Artist Statement
I create site-responsive, abstract and representational mixed-media works and participatory experiences that invite curiosity, care, and connection to self, family, community, and ecology of place. Rooted in the high desert of northern New Mexico, my current practice is grounded in daily, early-morning walks around a small man-made lake, as an act of slowing down, being present and cultivating wonder. This sustained engagement is both ritual and research: an embodied process of devotion, observation, reflection, and relationship-building with the more-than-human world.
My process is as much about listening as making. I work with what’s around me and embrace the unexpected: materials, sites, and natural elements—sun, wind, rain, snow, soil, plants, animals or my daughters—become collaborators in an intuitive process. My practice is an evolving form of fieldwork traversing inner and outer ecologies, from Eagle Rock Lake in Questa, NM, to the banks of the Rio Grande, my garden, home, and studio. Working with drawing, painting, printing, photography, sound and found natural and discarded materials, I gather impressions, images, field recordings, stories and plant and mineral based materials and pigments that lead to plein air experiments with natural media such as cyanotype, watercolor, and ink on paper, fabric, wood, and clay. Rich cyanotype blues, vivid watercolors, natural inks, and earthy black tea merge in layered compositions on paper, tea bags, fabric, wood, and panel. Seasons, time and place shape layered visual compositions and carefully curated small group experiences.

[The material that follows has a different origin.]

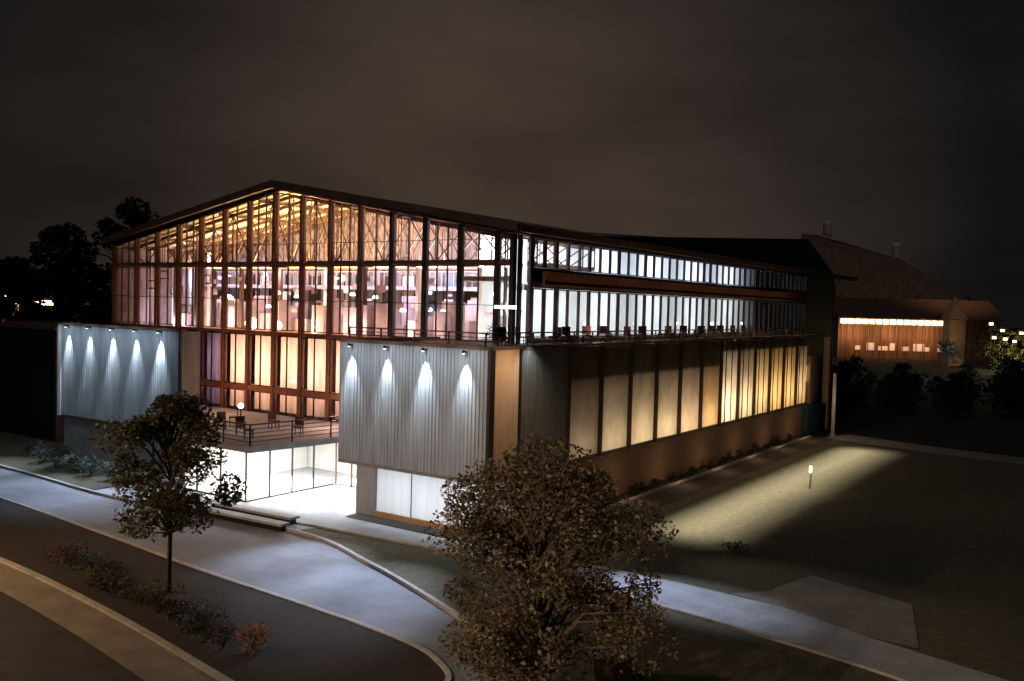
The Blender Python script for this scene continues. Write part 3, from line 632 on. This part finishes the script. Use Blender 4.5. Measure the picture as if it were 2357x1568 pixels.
# trees behind the west end
for i, (x, y, H, cw, sd) in enumerate(((-52, 17, 18.0, 9.5, 21), (-53, 11, 15.6, 7.5, 22), (-53.5, 7.0, 12.6, 5.5, 23))):
    tree('broad_tree', x, y, 0, H, cw, 5.0, 11000, .40, ('tall dark tree behind the left end of the hall', 'dark tree of middle height left of the hall', 'lowest dark tree left of the hall')[i], mt='leafd', seed=sd, trunk_r=.3, clumps=60, group='dark trees behind the hall')
def shrub(name, x, y, z, w, h, n, leaf, label, mt, seed, group=None, cat='shrub'):
    rnd = random.Random(seed); r = root(name, (x, y, z), label, cat, group)
    t = MB()
    for i in range(5): t.tube([(x, y, z, .02), (x + rnd.uniform(-.3, .3) * w, y + rnd.uniform(-.3, .3) * w, z + h * .7, .01)], 5)
    t.build('stem', 'bark', r); g = MB()
    for i in range(9): leaves(g, (x + rnd.uniform(-.32, .32) * w, y + rnd.uniform(-.32, .32) * w, z + h * rnd.uniform(.35, .75)), w * .24, n // 9, leaf, rnd, h / w)
    g.build('foliage', mt, r); return r
for i, (x, y, w, h) in enumerate(((-30.5, -2.6, 1.7, 1.1), (-28.6, -2.9, 1.9, 1.3), (-26.6, -2.7, 1.7, 1.2), (-24.8, -3.0, 1.8, 1.3), (-22.9, -2.8, 1.6, 1.1), (-33.0, -1.9, 1.8, 1.0))):
    shrub('rounded_shrub', x, y, .05, w, h, 700, .13, 'blue-green rounded shrub in the row before the left zinc box', 'leaft', 40 + i, 'shrubs before the left zinc box')
for i in range(16):
    x = -9.9 + i * .76 + rs.uniform(-.25, .25); y = -13.15 - i * .07 + rs.uniform(-.4, .35)
    shrub('flower_bush', x, y, .09, rs.uniform(1.0, 1.9), rs.uniform(.4, .95), 520, .085, 'low dark bush with red flowers beside the gold-lit kerb', ('petal', 'leafd', 'leaft', 'leafd', 'leafg')[i % 5], 60 + i, 'bushes in the planted verge')
shrub('orange_bush', 2.2, -14.2, .09, 1.1, .8, 520, .10, 'small orange leafed bush at the right end of the planted verge', 'leafo', 77)
for i in range(14):
    y = 5 + i * 2.6; shrub('bed_shrub', .65 + rs.uniform(-.1, .1), y, .07, .7, rs.uniform(.5, .9), 180, .11, 'small dark shrub in the bed along the brick plinth', 'leafd', 90 + i, 'shrubs along the plinth')
shrub('terrace_planter_shrub', -2.2, 3.6, 8.08, 1.3, 1.2, 500, .10, 'dark bush on the terrace by the white lamp post', 'leafd', 130)
for i in range(8): shrub('terrace_flower', -1.1, 8 + i * 4.3 + rs.uniform(-.8, .8), 8.08, .9, .75, 200, .10, 'red flowering plant on the roof terrace', 'petal', 140 + i, 'red flowering plants on the terrace')
shrub('lawn_hedge', 9.0, 5.0, .06, 1.4, .5, 300, .1, 'low dark shrub on the side lawn near the path', 'leafd', 171)

ORD = ('leftmost', 'second from the left', 'third from the left', 'fourth from the left', 'fifth from the left', 'sixth from the left', 'seventh from the left', 'eighth from the left', 'ninth from the left', 'tenth from the left', 'eleventh from the left', 'twelfth from the left', 'thirteenth from the left', 'fourteenth from the left', 'fifteenth from the left', 'sixteenth from the left', 'seventeenth from the left', 'eighteenth from the left')
def ordered(group, words, tail):
    q = [o for o in COL.objects if o.get('group') == group]
    q.sort(key=lambda o: (o.location.x * cos(YAW) + o.location.y * sin(YAW) - 0) / max(1, (-(o.location.x - 22.27) * sin(YAW) + (o.location.y + 31.02) * cos(YAW))) if 0 else ((o.location.x - 22.27) * cos(YAW) + (o.location.y + 31.02) * sin(YAW)) / (-(o.location.x - 22.27) * sin(YAW) + (o.location.y + 31.02) * cos(YAW)))
    for i, o in enumerate(q): o['label'] = words + ', ' + ORD[i] + (' ' + tail if tail else '')
# low walls at the entrance
for lb, a, b in (('long pale bench wall at the front edge of the entrance plaza', (-14.2, -4.75), (-7.6, -4.35)), ('long pale bench wall set back from the front edge of the plaza', (-13.6, -3.55), (-8.2, -3.25))):
    r = root('bench_wall', (a[0], a[1], 0), lb, 'bench')
    MB().bar((a[0], a[1], .30), (b[0], b[1], .30), .55, .10).build('seat_slab', 'path', r); MB().bar((a[0] + .1, a[1], .13), (b[0] - .1, b[1], .13), .3, .24).build('base', 'black', r)
# path bollard light on the lawn
x, y = 7.5, 21.0
r = root('bollard_lamp', (x, y, .06), 'slim lit bollard lamp standing on the side lawn', 'lamp')
MB().box(x - .05, x + .05, y - .05, y + .05, .06, 1.0).build('post', 'concrete', r); MB().box(x - .06, x + .06, y - .06, y + .06, 1.0, 1.35).build('lamp_head', 'lampy', r)
light('bollard_light', 'POINT', (x, y - .3, 1.3), 30, (1, .85, .55), shadow_soft_size=.1)
# flag pole-like white post at the far corner
x, y = 2.3, 45.2
r = root('white_post', (x, y, 0), 'tall pale post at the far right corner of the wing', 'post')
MB().tube([(x, y, 0, .16), (x, y, 5.2, .13)], 10).build('shaft', 'kerb', r); MB().box(x - .25, x + .25, y - .25, y + .25, 0, .12).build('base', 'concrete', r)
light('post_light', 'POINT', (3.2, 43.6, 3.2), 45, (1, .80, .62), shadow_soft_size=.1)
# sandstone block by the big tree
r = root('stone_block', (11.3, -9.4, .05), 'warm lit sandstone block at the foot of the large tree', 'stone')
t = MB(); t.prism([(10.75, -9.9), (11.6, -9.3), (11.35, -8.8), (10.5, -9.4)], .05, .62); t.build('block', 'stone', r)
t = MB(); t.prism([(10.7, -9.97), (11.68, -9.3), (11.4, -8.75), (10.42, -9.42)], .62, .72); t.build('cap', 'kerb', r)

# ------------------------------------------------------------------ surroundings
# dark building left of the west box
r = root('dark_building', (-44, 6, 0), 'unlit dark clad building at the left edge of the picture', 'building')
MB().box(-60, -37.5, 2.0, 7.0, 0, 7.58).build('wall', 'cladd', r); MB().box(-60.2, -37.3, 1.8, 7.2, 7.6, 7.85).build('parapet', 'fascia', r)
g = MB(); ribs_x(g, -60, -37.6, 1.95, 0, 7.5, .6, .06); g.build('cladding', 'roofb', r)
# house lights far left
cy_, sy_ = cos(YAW), sin(YAW)
def P(px, D, z=0):  # helper in the landscape frame: lateral metres, distance, height
    return (22.27 + rt.x * px - sin(YAW) * D, -31.02 + rt.y * px + cos(YAW) * D, z)
def obox(g, l0, l1, d0, d1, z0, z1):
    g.prism([P(l0, d0)[:2], P(l1, d0)[:2], P(l1, d1)[:2], P(l0, d1)[:2]], z0, z1)
def ogable(g, l0, l1, d0, d1, z0, z1, ov=.4):
    k = len(g.v); dm = (d0 + d1) / 2
    g.v += [P(l0 - ov, d0 - ov, z0), P(l1 + ov, d0 - ov, z0), P(l1 + ov, dm, z1), P(l0 - ov, dm, z1), P(l1 + ov, d1 + ov, z0), P(l0 - ov, d1 + ov, z0)]
    g.f += [(k, k + 1, k + 2, k + 3), (k + 3, k + 2, k + 4, k + 5), (k, k + 3, k + 5), (k + 1, k + 4, k + 2), (k, k + 5, k + 4, k + 1)]; g.mi += [0] * 5
def house(name, l0, l1, d0, d1, h, ridge, wm, rm, lb, wins, wmat='winf', z=0, cat='house', group=None):
    c = P((l0 + l1) / 2, (d0 + d1) / 2); r = root(name, (c[0], c[1], z), lb, cat, group)
    g = MB(); obox(g, l0, l1, d0, d1, z, z + h); g.build('wall', wm, r)
    g = MB(); ogable(g, l0, l1, d0, d1, z + h, z + ridge); g.build('roof', rm, r)
    for (a, b, z0, z1) in wins:
        g = MB(); obox(g, a, b, d0 - .12, d0 - .02, z + z0, z + z1); g.build('window', wmat, r)
    return r
house('house', -80, -69, 136, 146, 11.0, 14.0, 'brick', 'roof', 'far house with orange lit windows at the left edge', [(-79.5, -78.6, 6.5, 8.2), (-77.5, -76.3, 7.0, 8.4), (-75, -74, 6.4, 8), (-73, -72.1, 8.6, 9.6)])
for i, (l, D, z) in enumerate(((-64.4, 118, 11.2), (-65.6, 118, 9.6), (-62.2, 118, 8.9), (-66.6, 118, 10.2), (-60.6, 118, 8.6), (-63.2, 118, 9.9), (-65.0, 118, 8.4))):
    x, y, _ = P(l, D); r = root('street_lamp', (x, y, 0), 'distant glowing street lamp among the far trees at the left', 'street lamp', 'far street lamps at the left')
    MB().tube([(x, y, 0, .08), (x, y, z, .05)], 6).build('post', 'black', r); MB().box(x - .5, x + .5, y - .5, y + .5, z, z + .6).build('lamp_head', 'lampo', r)
for i in range(5):
    l = -86 + i * 4.4; x, y, _ = P(l, 128 + i % 2 * 5); tree('dark_tree', x, y, 0, 9.5 + (i % 3), 6.5, 1.5, 1300, .5, 'far dark tree among the lights at the left edge', mt='leafd', seed=200 + i, trunk_r=.2, clumps=30, group='far trees at the left edge')

for l, z in ((-64.5, 9.5), (-61.5, 8)): light('far_lamp_light', 'POINT', P(l, 114, z), 3500, (1, .50, .22), shadow_soft_size=.4)
# far right: long warm lit shed with a row of lamps under its eave
c = P(86, 214); r = root('long_pavilion', (c[0], c[1], 0), 'long low far building with a glowing warm strip under its eave', 'building')
g = MB(); obox(g, 75.5, 112.5, 210, 222, 0, 9.4); g.build('wall', mat('warm_boards', (.26, .165, .10), .7, 0, .8, .7, stretch=(3, 3, .15)), r)
g = MB(); ogable(g, 75.2, 112.8, 208.5, 223, 9.5, 14.2); g.build('roof', 'fascia', r)
for i in range(16):
    a = 76 + i * 1.6; g = MB(); obox(g, a, a + 1.52, 209.72, 209.95, 8.1, 9.15); g.build('lit_strip', 'lampo', r)
    g = MB(); obox(g, a + 1.4, a + 1.55, 209.3, 209.6, 0, 9.3); g.build('column', 'rust', r)
for i in range(8):
    a = 79.5 + i * 2.7; g = MB(); obox(g, a, a + 1.3 + (i % 3) * .6, 209.8, 209.95, 2.0, 3.0 + (i % 2) * .7); g.build('window', ('winf', 'winp')[i % 2], r)
for l in (79, 87, 95):
    p = P(l, 206.5, 6.5); area('eave_light', p, 6, .6, 420, (1, .50, .22), P(l, 210, 4.5))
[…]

Rural living, family life, archeology of place, seasonality and the passage of time shape my work. Guided by themes of interdependence, impermanence, and belonging, my practice seeks to dissolve the perceived dichotomy between humans and nature. I approach art as action research and relational alchemy creating “narritories” that weave ecological, cultural, and personal stories. Through daily drawing and material experiments I follow the ties that bind us to place, each other, and the more-than-human. These rituals nurture attentiveness, invite contemplation, and fuel an ongoing inquiry into belonging, interdependence, and care. Through visual compositions, sensory experiences and participatory forms, I create portals into deeper awareness and kinship, where noticing becomes a practice of care and resilience. My work is both inquiry and offering: a way to foster reciprocity and reimagine our relationship to the living, animate world.